WORK INSTRUCTIONS
The lines to reproduce run from the first one through the line containing "COL = SC.collection". Reproduce them exactly.

COLLECTED MATERIAL
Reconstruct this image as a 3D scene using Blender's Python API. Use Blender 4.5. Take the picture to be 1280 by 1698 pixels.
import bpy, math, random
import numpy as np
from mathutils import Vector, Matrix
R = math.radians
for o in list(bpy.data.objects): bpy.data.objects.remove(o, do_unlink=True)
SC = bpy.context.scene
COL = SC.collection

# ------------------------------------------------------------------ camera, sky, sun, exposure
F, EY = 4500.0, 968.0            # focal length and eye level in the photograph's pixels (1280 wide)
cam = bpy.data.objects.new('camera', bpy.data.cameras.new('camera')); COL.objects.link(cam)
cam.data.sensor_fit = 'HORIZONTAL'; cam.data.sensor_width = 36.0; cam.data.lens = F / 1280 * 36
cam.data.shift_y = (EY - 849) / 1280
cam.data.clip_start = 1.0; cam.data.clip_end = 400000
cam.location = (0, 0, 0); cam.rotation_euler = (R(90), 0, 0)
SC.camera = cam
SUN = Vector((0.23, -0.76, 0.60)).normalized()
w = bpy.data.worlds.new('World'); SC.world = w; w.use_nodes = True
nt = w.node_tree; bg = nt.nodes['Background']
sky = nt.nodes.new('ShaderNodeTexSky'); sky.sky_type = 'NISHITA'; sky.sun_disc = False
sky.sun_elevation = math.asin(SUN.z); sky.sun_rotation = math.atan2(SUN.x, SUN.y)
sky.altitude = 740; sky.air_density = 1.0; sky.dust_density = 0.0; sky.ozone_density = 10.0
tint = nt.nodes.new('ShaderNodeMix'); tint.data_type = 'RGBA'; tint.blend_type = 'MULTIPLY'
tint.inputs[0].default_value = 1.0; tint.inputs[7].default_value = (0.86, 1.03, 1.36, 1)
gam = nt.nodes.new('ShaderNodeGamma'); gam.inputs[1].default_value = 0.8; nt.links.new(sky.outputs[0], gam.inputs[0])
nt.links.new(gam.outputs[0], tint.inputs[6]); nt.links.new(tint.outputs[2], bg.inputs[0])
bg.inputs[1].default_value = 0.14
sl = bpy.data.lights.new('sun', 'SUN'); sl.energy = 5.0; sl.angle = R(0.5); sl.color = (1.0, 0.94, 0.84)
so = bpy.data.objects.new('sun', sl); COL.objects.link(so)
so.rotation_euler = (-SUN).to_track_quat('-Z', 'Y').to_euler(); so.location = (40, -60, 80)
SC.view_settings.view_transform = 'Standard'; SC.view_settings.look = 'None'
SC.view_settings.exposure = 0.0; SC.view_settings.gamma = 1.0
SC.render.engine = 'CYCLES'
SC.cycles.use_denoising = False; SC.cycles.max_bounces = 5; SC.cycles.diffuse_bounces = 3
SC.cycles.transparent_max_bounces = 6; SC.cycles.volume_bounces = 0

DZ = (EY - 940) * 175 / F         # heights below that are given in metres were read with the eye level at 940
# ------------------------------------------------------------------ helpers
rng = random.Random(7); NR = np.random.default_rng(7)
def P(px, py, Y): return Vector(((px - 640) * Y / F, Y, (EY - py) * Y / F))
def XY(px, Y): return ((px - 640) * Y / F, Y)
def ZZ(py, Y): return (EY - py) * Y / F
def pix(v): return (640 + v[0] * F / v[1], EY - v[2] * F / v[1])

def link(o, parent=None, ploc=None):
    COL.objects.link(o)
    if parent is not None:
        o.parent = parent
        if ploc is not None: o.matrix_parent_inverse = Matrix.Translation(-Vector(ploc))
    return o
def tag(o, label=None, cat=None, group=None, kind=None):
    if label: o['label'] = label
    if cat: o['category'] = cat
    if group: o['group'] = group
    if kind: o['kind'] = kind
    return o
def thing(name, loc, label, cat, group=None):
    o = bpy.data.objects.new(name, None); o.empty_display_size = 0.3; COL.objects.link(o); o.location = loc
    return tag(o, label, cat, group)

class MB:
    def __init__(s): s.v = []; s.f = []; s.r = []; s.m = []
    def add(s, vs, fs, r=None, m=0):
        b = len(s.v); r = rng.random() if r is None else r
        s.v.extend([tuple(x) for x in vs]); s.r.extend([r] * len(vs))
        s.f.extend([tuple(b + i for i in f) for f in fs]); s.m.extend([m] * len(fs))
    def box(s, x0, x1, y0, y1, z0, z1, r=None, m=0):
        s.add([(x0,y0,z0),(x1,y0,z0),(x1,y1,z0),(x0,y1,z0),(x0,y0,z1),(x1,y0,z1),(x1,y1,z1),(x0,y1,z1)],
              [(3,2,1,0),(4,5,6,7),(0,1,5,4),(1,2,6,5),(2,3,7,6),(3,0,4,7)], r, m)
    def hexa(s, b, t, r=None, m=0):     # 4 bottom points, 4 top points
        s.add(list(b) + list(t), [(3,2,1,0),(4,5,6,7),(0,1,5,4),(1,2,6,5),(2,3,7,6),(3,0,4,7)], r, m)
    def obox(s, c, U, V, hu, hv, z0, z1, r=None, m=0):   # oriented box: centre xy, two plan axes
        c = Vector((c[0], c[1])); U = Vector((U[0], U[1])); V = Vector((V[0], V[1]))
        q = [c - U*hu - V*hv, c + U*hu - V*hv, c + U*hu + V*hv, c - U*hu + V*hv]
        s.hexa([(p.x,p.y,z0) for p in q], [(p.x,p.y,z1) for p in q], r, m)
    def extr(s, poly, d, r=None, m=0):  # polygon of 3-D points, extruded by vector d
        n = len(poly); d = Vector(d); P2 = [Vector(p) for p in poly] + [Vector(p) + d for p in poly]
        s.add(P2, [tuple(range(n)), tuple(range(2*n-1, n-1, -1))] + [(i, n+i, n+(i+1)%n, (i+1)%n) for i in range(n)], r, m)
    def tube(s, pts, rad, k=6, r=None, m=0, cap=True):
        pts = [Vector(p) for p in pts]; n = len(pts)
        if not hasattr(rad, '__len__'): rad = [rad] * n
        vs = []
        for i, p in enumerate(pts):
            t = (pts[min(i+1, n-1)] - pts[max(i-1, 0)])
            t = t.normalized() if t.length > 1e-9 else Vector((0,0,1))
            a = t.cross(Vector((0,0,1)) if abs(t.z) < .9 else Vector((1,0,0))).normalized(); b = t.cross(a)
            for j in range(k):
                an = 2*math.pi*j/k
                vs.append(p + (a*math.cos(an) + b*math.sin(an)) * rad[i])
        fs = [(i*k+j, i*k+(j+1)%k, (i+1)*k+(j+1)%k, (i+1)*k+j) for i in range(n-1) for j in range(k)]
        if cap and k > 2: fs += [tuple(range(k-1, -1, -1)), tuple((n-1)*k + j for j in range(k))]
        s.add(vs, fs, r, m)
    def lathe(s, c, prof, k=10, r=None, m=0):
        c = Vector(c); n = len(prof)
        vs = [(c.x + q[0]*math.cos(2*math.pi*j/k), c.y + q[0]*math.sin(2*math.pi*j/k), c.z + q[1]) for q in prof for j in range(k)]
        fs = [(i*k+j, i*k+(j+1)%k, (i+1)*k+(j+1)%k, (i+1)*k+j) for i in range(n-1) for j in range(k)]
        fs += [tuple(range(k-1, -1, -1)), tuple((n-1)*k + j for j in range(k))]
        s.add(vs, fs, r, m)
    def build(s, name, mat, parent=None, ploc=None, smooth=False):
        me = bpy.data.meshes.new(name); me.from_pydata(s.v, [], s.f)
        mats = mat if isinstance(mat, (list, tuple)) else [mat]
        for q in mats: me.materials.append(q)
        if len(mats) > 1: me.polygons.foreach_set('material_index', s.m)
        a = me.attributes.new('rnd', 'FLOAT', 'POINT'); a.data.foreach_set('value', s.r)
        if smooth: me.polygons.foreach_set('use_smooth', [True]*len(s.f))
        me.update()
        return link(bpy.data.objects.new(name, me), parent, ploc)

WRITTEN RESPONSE
Reconstruct this image as a 3D scene using Blender's Python API. Use Blender 4.5. Take the picture to be 1280 by 1698 pixels.
import bpy, math, random
import numpy as np
from mathutils import Vector, Matrix
R = math.radians
for o in list(bpy.data.objects): bpy.data.objects.remove(o, do_unlink=True)
SC = bpy.context.scene
COL = SC.collection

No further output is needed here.